- [Data]:
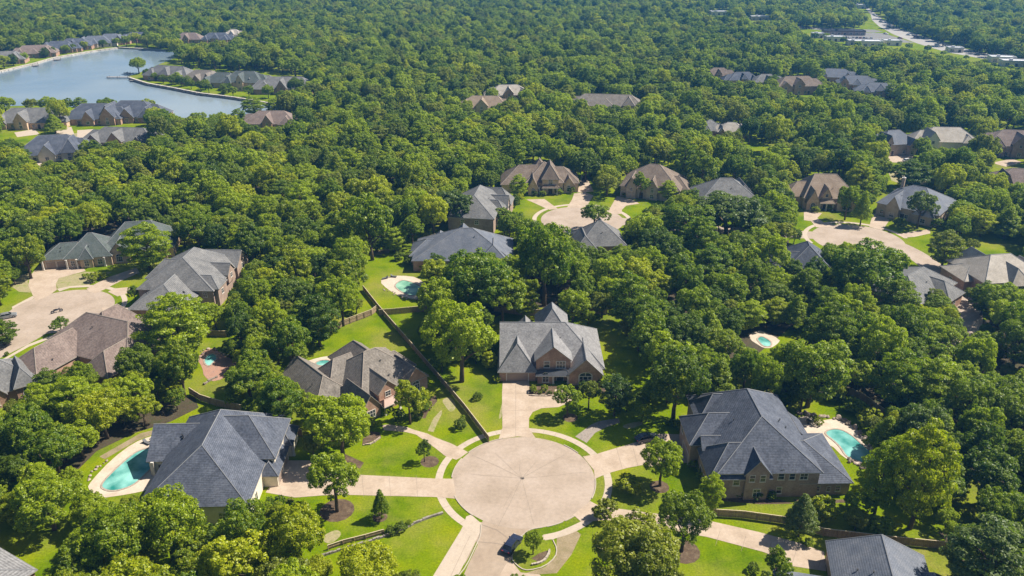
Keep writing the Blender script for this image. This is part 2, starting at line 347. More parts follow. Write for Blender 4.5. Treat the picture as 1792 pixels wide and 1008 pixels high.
sheet('bare_ground', [z8((830,170),(960,112),(1010,150),(940,300),(830,440),(700,448),(600,438),(740,395),(825,320))], .012, M['soil'])
# verge pieces between kerb and sidewalk: angular spans left green
ks = MB()
def kerb_arc(c, r, a0, a1):
    pts = arc(c, r, a0, a1, max(4, int(abs(a1-a0)/4)))
    for a, b in zip(pts, pts[1:]): ks.beam((*a, 0), (*b, 0), .18, .13)
def ang1(px, py, c=c1):
    g = G(px, py); return math.degrees(math.atan2(g[1]-c[1], g[0]-c[0]))
for a, b in (((1002,766),(1020,789)), ((1050,838),(1040,874)), ((990,913),(1003,902)), ((878,765),(815,790)), ((800,800),(793,836)), ((778,872),(820,908)), ((960,927),(985,914))):
    a0, a1 = ang1(*a), ang1(*b)
    if a1 - a0 > 180: a1 -= 360
    if a0 - a1 > 180: a0 -= 360
    kerb_arc(c1, 14.1, a0, a1)
for poly in (z8((560,170),(600,135),(640,112),(720,100)), z8((545,215),(505,280),(492,320),(500,350),(560,408),(620,422),(740,392),(820,322),(832,260),(800,192)), z2((718,742),(715,800),(692,850),(640,960),(600,1008),(560,1100))):
    pts = [G(*q) for q in smooth(poly, 1, False)]
    for a, b in zip(pts, pts[1:]): ks.beam((*a, 0), (*b, 0), .18, .13)
tag(ks.build('kerb', M['kerb']), None, None, None, S)
# joints in the concrete
jt = MB()
def joint(pts, wd=.07, z=.040): 
    pts = [G(*q) for q in pts]
    for a, b in zip(pts, pts[1:]): jt.beam((*a, z), (*b, z), wd, .003)
cc = (913, 837)
for q in ((668,380),(660,480),(830,660),(990,740),(1250,470),(1150,380),(1000,420),(920,405),(790,370),(800,760)):
    e = z2(q)[0]; mid = ((cc[0]+e[0])/2 + random.uniform(-3,3), (cc[1]+e[1])/2 + random.uniform(-2,2)); joint([cc, mid, e], random.uniform(.04,.08))
joint(z2((715,740),(800,770),(860,815),(930,800)), .1); joint(z2((692,830),(780,838),(870,850)), .1)
for y in (60, 150, 240): joint(z2((828,y),(966,y)), .06)
joint(z2((897,0),(897,290)), .06)
for x in (100, 240, 380): joint(z2((x,486),(x+8,598)), .06)
for p in (((1420,345),(1450,452)), ((1500,322),(1530,438))): joint(z2(*p), .06)
joint(z2((660,800),(560,1008)), .05)
for a in range(-70, 232, 9):
    p = arc(c1, 15.85, a, a, 1)[0]; q = arc(c1, 17.3, a, a, 1)[0]; jt.beam((*p, .022), (*q, .022), .05, .003)
for k in range(9):
    a = (1080+k*45, 891+k*9.6); joint([(a[0], a[1]), (a[0]-8, a[1]+26)], .06)
tag(jt.build('pavement_joints', M['joint']), None, None, None, S)
# left cul-de-sac
c2 = (-126.4, 200.2)
sheet('street', [arc(c2, 14, 0, 360, 72)[:-1]], .026, M['street'], world=True)
sheet('street', [[(100,520),(60,522),(36,540),(20,575),(-60,622),(-80,690),(0,627),(50,602),(100,573),(170,560)]], .020, M['street'])
sheet('sidewalk', [ringpoly(c2, 15.9, 17.3, -55, 95, 50)], .018, M['walk'], world=True)
sheet('sidewalk', [zf((75,565),(205,497),(218,508),(110,572),(80,585))], .018, M['walk'])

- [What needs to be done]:
Omit the pictures, then quote the rest of the material above exactly.

- [Completed task]:
Keep writing the Blender script for this image. This is part 2, starting at line 347. More parts follow. Write for Blender 4.5. Treat the picture as 1792 pixels wide and 1008 pixels high.
sheet('bare_ground', [z8((830,170),(960,112),(1010,150),(940,300),(830,440),(700,448),(600,438),(740,395),(825,320))], .012, M['soil'])
# verge pieces between kerb and sidewalk: angular spans left green
ks = MB()
def kerb_arc(c, r, a0, a1):
    pts = arc(c, r, a0, a1, max(4, int(abs(a1-a0)/4)))
    for a, b in zip(pts, pts[1:]): ks.beam((*a, 0), (*b, 0), .18, .13)
def ang1(px, py, c=c1):
    g = G(px, py); return math.degrees(math.atan2(g[1]-c[1], g[0]-c[0]))
for a, b in (((1002,766),(1020,789)), ((1050,838),(1040,874)), ((990,913),(1003,902)), ((878,765),(815,790)), ((800,800),(793,836)), ((778,872),(820,908)), ((960,927),(985,914))):
    a0, a1 = ang1(*a), ang1(*b)
    if a1 - a0 > 180: a1 -= 360
    if a0 - a1 > 180: a0 -= 360
    kerb_arc(c1, 14.1, a0, a1)
for poly in (z8((560,170),(600,135),(640,112),(720,100)), z8((545,215),(505,280),(492,320),(500,350),(560,408),(620,422),(740,392),(820,322),(832,260),(800,192)), z2((718,742),(715,800),(692,850),(640,960),(600,1008),(560,1100))):
    pts = [G(*q) for q in smooth(poly, 1, False)]
    for a, b in zip(pts, pts[1:]): ks.beam((*a, 0), (*b, 0), .18, .13)
tag(ks.build('kerb', M['kerb']), None, None, None, S)
# joints in the concrete
jt = MB()
def joint(pts, wd=.07, z=.040): 
    pts = [G(*q) for q in pts]
    for a, b in zip(pts, pts[1:]): jt.beam((*a, z), (*b, z), wd, .003)
cc = (913, 837)
for q in ((668,380),(660,480),(830,660),(990,740),(1250,470),(1150,380),(1000,420),(920,405),(790,370),(800,760)):
    e = z2(q)[0]; mid = ((cc[0]+e[0])/2 + random.uniform(-3,3), (cc[1]+e[1])/2 + random.uniform(-2,2)); joint([cc, mid, e], random.uniform(.04,.08))
joint(z2((715,740),(800,770),(860,815),(930,800)), .1); joint(z2((692,830),(780,838),(870,850)), .1)
for y in (60, 150, 240): joint(z2((828,y),(966,y)), .06)
joint(z2((897,0),(897,290)), .06)
for x in (100, 240, 380): joint(z2((x,486),(x+8,598)), .06)
for p in (((1420,345),(1450,452)), ((1500,322),(1530,438))): joint(z2(*p), .06)
joint(z2((660,800),(560,1008)), .05)
for a in range(-70, 232, 9):
    p = arc(c1, 15.85, a, a, 1)[0]; q = arc(c1, 17.3, a, a, 1)[0]; jt.beam((*p, .022), (*q, .022), .05, .003)
for k in range(9):
    a = (1080+k*45, 891+k*9.6); joint([(a[0], a[1]), (a[0]-8, a[1]+26)], .06)
tag(jt.build('pavement_joints', M['joint']), None, None, None, S)
# left cul-de-sac
c2 = (-126.4, 200.2)
sheet('street', [arc(c2, 14, 0, 360, 72)[:-1]], .026, M['street'], world=True)
sheet('street', [[(100,520),(60,522),(36,540),(20,575),(-60,622),(-80,690),(0,627),(50,602),(100,573),(170,560)]], .020, M['street'])
sheet('sidewalk', [ringpoly(c2, 15.9, 17.3, -55, 95, 50)], .018, M['walk'], world=True)
sheet('sidewalk', [zf((75,565),(205,497),(218,508),(110,572),(80,585))], .018, M['walk'])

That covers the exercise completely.